There, I said it. Whew. I feel better now that that's off my chest. But seriously-- why else do people get involved with student clubs, other than to meet potential fuck buddies? (OK, maybe some organizations help pad your resume, but I'm talking about the Fed here.) Arriving at Columbia a horny and desperate eighteen-year-old, I desired nothing more than for the steamy, well-endowed editor of an alternative student publication to throw me over a stack of newspapers and savagely administer his hot beef injection. Yet by the time that I found out that the Fed's editor-in-chief was a lesbian in a long-term relationship, it was too late. I had already been sucked into the black hole of cynicism, crashing iMacs and newsprint-soiled hands from which I would never be able to escape (at least not until now).
Actually, the paper did end up getting me laid, but that proved to be the lowest of the low points in my Fed career. Other low points: when the fire alarm went off during the first Bash; when Ned fired Jeff Harris; when I got a police summons for taping a flyer to a bus stop (an apparently criminal activity); spending hours editing an article down from 5,000 words only to have it be rejected; mailbox stuffing. But there were also lots of high points, too many to mention them all here. Let's just say that the people I have met at the Fed are the funniest people I have ever met in my entire life. They are also the sickest, angriest, fucked-upest people I have ever met, but that's what makes them so funny. I don't know what I would have done if they hadn't welcomed me into their fold. (Well, I probably would have spent more time at WBAR, but then my life would have been much less full of dead baby jokes, and who wants to live like that?)
The first thing I wrote for the Fed was an email asking how I could go about getting involved with this fine organization. In it, I tried my darndest to sound appealing, by claiming that I had chosen to stay home from Club Night At The Roxy in order to build a bomb in my room in Carman. When I arrived at the first recruitment meeting, the Fed staff treated me like a celebrity: "Oooh, you're the Bomb Girl!" "How's the bomb?" "You're da bomb!" "Does it work?" "Are you going to use it?" After I sheepishly admitted that I had been lying in order to gain their affection, the Feddies turned their attention to a different, hotter, freshperson. But they did end up printing my email in the paper.
As I began my Fed career with the debunking of an assumption, so I shall end it.

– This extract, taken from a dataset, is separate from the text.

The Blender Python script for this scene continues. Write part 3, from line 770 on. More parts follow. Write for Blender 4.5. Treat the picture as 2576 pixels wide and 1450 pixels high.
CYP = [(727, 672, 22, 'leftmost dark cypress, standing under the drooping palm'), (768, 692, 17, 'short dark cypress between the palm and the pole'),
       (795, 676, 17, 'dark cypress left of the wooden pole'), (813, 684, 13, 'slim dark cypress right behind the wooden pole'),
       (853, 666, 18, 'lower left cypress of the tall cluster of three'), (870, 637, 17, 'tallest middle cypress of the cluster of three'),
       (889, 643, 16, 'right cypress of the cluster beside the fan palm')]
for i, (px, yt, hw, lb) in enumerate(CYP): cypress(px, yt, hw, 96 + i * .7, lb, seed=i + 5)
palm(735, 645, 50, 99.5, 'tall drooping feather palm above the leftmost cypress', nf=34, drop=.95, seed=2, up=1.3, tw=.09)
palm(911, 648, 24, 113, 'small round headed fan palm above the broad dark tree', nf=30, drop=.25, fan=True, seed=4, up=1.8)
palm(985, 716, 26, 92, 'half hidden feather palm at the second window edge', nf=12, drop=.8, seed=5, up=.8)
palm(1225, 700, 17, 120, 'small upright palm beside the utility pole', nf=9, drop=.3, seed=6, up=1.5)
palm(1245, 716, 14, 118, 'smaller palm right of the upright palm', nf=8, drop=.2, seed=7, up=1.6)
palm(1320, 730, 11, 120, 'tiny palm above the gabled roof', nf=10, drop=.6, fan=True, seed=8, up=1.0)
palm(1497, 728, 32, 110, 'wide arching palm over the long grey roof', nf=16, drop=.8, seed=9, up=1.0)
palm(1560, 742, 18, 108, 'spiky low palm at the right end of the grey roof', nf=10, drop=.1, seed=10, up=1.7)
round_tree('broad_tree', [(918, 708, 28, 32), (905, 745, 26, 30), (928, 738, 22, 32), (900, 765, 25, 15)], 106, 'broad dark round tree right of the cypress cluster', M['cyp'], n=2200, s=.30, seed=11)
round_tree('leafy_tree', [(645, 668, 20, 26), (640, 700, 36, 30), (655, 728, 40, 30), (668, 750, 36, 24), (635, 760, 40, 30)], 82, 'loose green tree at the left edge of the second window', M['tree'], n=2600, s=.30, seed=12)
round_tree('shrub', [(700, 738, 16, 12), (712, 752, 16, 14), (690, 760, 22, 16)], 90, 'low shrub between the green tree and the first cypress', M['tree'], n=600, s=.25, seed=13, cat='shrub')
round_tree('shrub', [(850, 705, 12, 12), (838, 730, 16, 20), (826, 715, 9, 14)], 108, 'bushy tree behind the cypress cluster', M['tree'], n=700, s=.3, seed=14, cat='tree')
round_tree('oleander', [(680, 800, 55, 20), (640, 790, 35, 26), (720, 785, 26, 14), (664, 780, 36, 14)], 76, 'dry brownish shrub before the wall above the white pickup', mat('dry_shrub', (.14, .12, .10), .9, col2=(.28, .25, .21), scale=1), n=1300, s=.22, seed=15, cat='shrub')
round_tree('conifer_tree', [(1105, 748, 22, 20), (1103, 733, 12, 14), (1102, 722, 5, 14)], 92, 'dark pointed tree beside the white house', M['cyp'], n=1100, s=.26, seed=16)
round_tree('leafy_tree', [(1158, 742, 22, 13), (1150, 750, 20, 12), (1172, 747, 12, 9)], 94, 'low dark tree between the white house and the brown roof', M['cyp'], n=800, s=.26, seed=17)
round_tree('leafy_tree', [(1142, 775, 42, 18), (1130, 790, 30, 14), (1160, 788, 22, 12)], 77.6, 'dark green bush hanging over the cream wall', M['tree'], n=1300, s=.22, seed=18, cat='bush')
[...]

Here's another soul-baring confession: I love Columbia University. This may come as something of a surprise to most people, since I am on the executive board of the most anti-University publication this side of the Socialist Worker, and I am sitting here writing this while wearing a Columbia-ass-raping-You shirt (Available now! Only twelve dollars!), but I'm dead serious. I have actually had a great fucking time at this place, and I'm not really looking forward to leaving it. Sure, the last four years haven't been completely rockin', but all the problems I've had have been totally unrelated to the school itself. The fact that the administration doesn't give a shit about me has never bothered me, I don't give a shit about them either. I like being left on my own to fend for myself. If I had wanted to go to summer camp for four years, I would have gone to Barnard. Besides, if the University had kept a tighter watch on me, I would have never been allowed to get away with half the stuff I've done. For example, my thesis is about the White Stripes. That's right. I have spent my entire senior year intensely researching and theorizing a rock and roll band. And I am going to be receiving a degree from a prestigious institution of higher learning for it. (To be spoken in Nelson Muntz voice): "HA HA." This place rules.

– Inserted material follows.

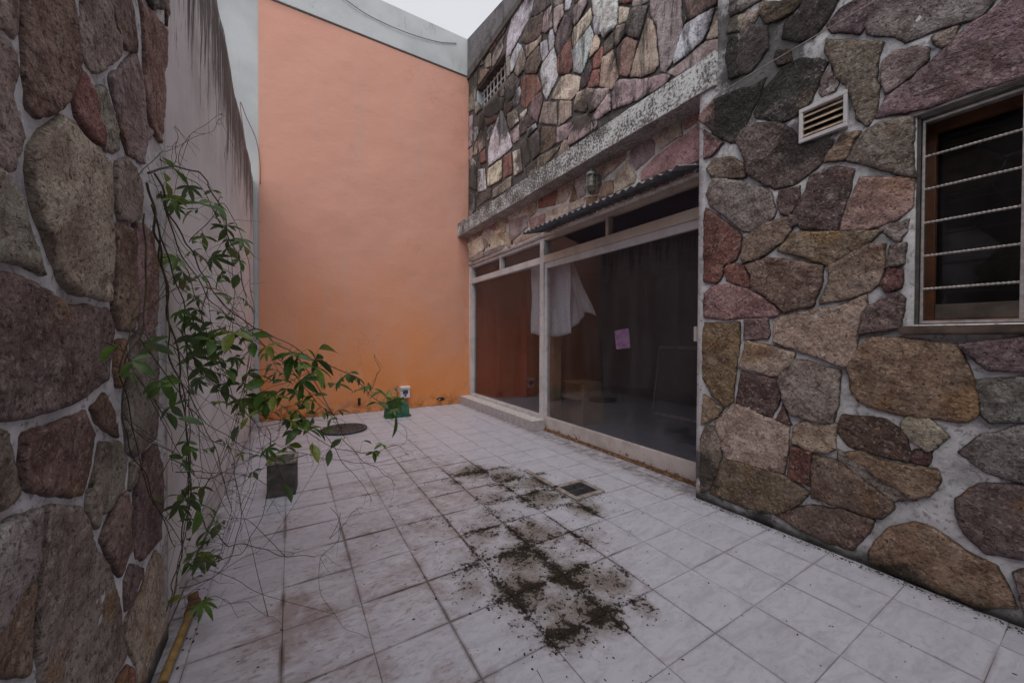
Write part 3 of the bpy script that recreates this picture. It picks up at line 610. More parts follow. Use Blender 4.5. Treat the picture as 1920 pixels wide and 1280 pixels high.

And so, in the spirit of former managing editor Tom Bellin, who also ended his farewell article in this fashion, I shall leave my darling underclass Feddies with some parting pearls of wisdom:
1. While it may seem like a good idea at the time, Fedcest will only lead to pain and suffering.
2. See above, but replace "Fedcest" with "deciding to do a choose-your-own-adventure issue".
3. I don't really look like whatever photo/graphic/drawing the layout staff has chosen to accompany this article. Honest.
4. Obey every word Editor-In-Chief Sullivan says, or suffer my wrath from beyond the grave--er, from "the real world".
5. In the immortal words of Mr. Michael Ilardi, "You can lead a writer to the funny, but you can't make the writer use the funny."